## Problem details
Starting at the line containing "Continue the Blender Python script for this scene: part 3, from", copy each line exactly, ending with the line containing "X_ = lambda d: sg * (L / 2 - d * h)". Leave out everything else.

Scene script records:
──────────

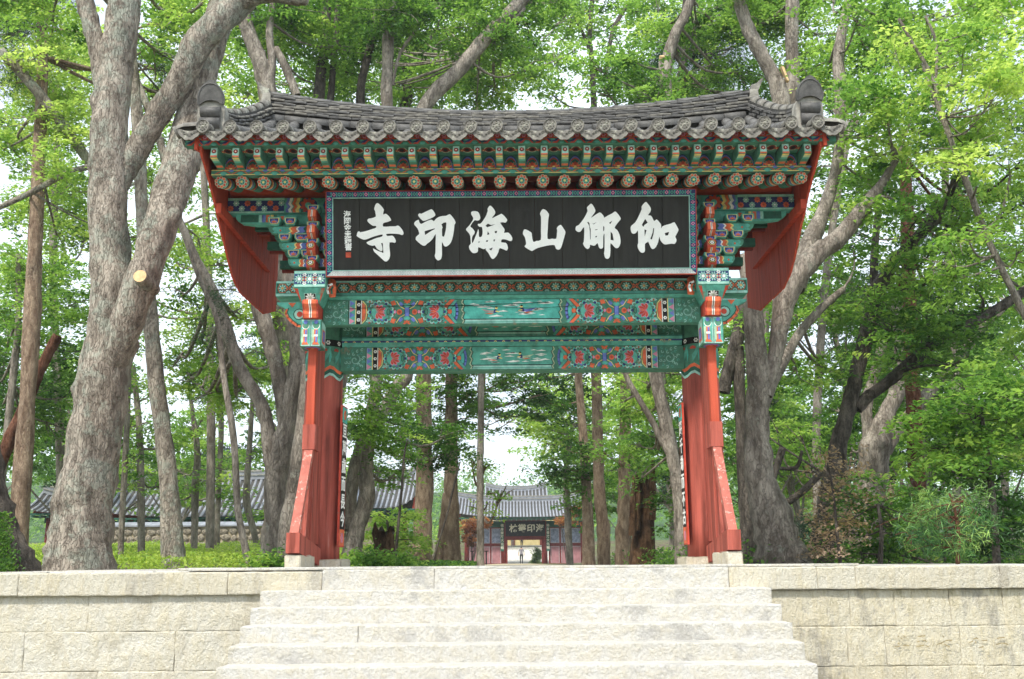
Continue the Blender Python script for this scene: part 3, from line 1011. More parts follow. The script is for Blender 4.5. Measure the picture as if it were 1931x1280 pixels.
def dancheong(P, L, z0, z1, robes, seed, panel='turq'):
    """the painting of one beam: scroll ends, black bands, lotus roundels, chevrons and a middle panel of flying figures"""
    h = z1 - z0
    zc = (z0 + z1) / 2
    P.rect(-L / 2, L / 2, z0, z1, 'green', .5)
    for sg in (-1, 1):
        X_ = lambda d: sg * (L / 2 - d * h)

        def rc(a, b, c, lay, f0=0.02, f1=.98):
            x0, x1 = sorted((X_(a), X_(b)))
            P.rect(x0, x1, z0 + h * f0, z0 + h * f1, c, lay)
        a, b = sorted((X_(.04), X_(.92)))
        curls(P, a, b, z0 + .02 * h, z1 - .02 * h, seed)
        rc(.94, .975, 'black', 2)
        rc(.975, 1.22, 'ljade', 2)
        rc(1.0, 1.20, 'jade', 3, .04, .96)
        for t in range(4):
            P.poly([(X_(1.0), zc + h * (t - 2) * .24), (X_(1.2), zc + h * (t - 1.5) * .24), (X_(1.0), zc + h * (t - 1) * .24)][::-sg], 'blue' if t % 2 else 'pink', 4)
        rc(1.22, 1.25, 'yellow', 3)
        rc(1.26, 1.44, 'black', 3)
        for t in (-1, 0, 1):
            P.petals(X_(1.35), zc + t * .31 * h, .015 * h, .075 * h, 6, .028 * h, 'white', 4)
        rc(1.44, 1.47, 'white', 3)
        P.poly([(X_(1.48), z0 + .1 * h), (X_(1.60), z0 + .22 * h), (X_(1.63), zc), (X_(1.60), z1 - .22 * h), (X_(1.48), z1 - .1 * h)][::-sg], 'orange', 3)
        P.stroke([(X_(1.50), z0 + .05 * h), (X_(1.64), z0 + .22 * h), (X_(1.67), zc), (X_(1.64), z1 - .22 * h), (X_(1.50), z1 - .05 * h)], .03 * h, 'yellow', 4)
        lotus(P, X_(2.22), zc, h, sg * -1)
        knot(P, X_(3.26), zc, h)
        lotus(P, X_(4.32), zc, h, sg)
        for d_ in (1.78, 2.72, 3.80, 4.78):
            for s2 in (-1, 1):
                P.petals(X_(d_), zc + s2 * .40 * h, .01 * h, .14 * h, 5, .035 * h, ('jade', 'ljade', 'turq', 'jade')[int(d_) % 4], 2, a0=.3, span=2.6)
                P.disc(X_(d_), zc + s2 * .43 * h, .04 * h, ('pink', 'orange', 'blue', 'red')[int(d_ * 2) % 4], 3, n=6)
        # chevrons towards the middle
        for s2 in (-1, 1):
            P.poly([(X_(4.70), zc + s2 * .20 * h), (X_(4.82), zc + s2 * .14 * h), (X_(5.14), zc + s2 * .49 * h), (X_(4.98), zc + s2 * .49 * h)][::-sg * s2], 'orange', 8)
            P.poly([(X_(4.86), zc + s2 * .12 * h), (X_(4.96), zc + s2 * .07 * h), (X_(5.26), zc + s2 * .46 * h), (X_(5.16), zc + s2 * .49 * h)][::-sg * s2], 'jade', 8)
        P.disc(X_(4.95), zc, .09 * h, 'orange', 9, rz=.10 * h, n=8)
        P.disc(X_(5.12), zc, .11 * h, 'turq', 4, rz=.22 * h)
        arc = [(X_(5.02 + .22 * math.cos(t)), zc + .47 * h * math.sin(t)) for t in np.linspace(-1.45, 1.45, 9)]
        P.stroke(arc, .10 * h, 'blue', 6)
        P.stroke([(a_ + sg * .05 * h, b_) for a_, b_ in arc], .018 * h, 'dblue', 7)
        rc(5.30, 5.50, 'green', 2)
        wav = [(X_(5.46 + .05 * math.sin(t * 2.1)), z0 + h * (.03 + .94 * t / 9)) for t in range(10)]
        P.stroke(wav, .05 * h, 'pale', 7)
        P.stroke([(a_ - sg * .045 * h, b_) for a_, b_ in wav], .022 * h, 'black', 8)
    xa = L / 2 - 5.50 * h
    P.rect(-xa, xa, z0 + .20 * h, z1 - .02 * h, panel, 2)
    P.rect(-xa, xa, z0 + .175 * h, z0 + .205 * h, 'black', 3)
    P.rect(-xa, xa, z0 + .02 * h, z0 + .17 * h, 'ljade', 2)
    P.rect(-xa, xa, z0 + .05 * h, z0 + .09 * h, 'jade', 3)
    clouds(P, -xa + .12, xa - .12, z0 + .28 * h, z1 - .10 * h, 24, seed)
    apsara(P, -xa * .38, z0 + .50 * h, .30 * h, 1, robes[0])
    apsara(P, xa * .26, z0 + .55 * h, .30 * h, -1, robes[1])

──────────

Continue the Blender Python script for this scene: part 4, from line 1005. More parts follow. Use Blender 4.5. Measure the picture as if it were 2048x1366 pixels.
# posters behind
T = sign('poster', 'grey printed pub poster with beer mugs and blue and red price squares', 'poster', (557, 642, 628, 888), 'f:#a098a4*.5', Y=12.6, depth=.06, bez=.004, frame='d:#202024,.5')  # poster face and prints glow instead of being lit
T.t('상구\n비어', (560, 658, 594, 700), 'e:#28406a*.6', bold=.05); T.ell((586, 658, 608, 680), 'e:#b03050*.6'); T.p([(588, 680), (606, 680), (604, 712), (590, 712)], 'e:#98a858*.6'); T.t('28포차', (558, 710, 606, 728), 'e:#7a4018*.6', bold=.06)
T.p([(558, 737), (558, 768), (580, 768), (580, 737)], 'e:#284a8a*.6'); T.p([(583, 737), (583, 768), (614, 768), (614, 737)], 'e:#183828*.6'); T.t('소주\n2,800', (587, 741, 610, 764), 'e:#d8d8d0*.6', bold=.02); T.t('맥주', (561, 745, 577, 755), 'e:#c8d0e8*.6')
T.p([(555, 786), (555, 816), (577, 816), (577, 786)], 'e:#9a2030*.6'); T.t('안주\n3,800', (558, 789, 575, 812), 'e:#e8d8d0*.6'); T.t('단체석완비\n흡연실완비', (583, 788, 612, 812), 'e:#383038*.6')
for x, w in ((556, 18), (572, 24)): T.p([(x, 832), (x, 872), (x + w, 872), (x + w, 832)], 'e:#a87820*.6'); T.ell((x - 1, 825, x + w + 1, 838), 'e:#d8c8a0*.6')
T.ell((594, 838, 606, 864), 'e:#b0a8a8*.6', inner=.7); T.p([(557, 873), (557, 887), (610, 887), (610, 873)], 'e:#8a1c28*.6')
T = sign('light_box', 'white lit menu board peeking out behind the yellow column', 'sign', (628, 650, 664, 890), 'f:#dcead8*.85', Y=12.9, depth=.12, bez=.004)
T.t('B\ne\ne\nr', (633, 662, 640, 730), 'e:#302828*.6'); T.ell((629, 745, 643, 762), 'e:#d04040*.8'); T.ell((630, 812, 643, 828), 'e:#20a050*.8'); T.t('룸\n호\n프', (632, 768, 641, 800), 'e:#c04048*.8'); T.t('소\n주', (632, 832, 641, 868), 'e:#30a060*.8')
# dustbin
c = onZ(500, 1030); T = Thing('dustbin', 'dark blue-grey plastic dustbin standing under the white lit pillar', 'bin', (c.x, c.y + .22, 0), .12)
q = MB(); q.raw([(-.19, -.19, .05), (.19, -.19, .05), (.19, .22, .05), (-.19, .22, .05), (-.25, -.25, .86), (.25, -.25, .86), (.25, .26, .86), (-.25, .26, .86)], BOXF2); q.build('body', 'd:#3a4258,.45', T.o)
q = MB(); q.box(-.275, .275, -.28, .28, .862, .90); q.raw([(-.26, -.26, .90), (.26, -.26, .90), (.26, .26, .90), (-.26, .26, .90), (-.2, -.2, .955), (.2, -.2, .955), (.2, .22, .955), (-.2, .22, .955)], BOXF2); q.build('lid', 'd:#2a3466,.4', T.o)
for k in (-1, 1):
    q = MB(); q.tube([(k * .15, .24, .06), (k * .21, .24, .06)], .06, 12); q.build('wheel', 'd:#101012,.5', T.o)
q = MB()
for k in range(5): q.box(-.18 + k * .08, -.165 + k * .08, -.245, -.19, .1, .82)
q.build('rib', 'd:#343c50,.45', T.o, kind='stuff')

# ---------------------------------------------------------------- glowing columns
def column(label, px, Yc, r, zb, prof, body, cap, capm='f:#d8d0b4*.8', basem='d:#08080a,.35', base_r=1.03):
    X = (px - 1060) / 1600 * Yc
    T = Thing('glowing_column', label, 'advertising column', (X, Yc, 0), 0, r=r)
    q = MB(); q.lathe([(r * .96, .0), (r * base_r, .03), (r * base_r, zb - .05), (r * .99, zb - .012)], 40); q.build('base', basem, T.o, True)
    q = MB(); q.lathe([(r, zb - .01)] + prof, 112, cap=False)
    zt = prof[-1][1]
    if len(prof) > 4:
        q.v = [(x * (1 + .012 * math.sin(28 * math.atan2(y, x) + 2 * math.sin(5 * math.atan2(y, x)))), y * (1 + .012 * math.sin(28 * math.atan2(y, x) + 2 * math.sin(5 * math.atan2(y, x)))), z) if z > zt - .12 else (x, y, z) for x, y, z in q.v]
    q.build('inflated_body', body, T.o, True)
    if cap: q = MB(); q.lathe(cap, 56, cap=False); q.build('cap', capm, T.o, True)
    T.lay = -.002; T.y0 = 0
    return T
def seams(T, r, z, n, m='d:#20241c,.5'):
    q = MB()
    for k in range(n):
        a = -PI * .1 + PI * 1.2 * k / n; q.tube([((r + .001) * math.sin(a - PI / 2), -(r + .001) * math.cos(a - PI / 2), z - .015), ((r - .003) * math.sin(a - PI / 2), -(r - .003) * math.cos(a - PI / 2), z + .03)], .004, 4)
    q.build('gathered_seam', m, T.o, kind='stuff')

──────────

## Output for this task
Continue the Blender Python script for this scene: part 3, from line 1011. More parts follow. The script is for Blender 4.5. Measure the picture as if it were 1931x1280 pixels.
def dancheong(P, L, z0, z1, robes, seed, panel='turq'):
    """the painting of one beam: scroll ends, black bands, lotus roundels, chevrons and a middle panel of flying figures"""
    h = z1 - z0
    zc = (z0 + z1) / 2
    P.rect(-L / 2, L / 2, z0, z1, 'green', .5)
    for sg in (-1, 1):
        X_ = lambda d: sg * (L / 2 - d * h)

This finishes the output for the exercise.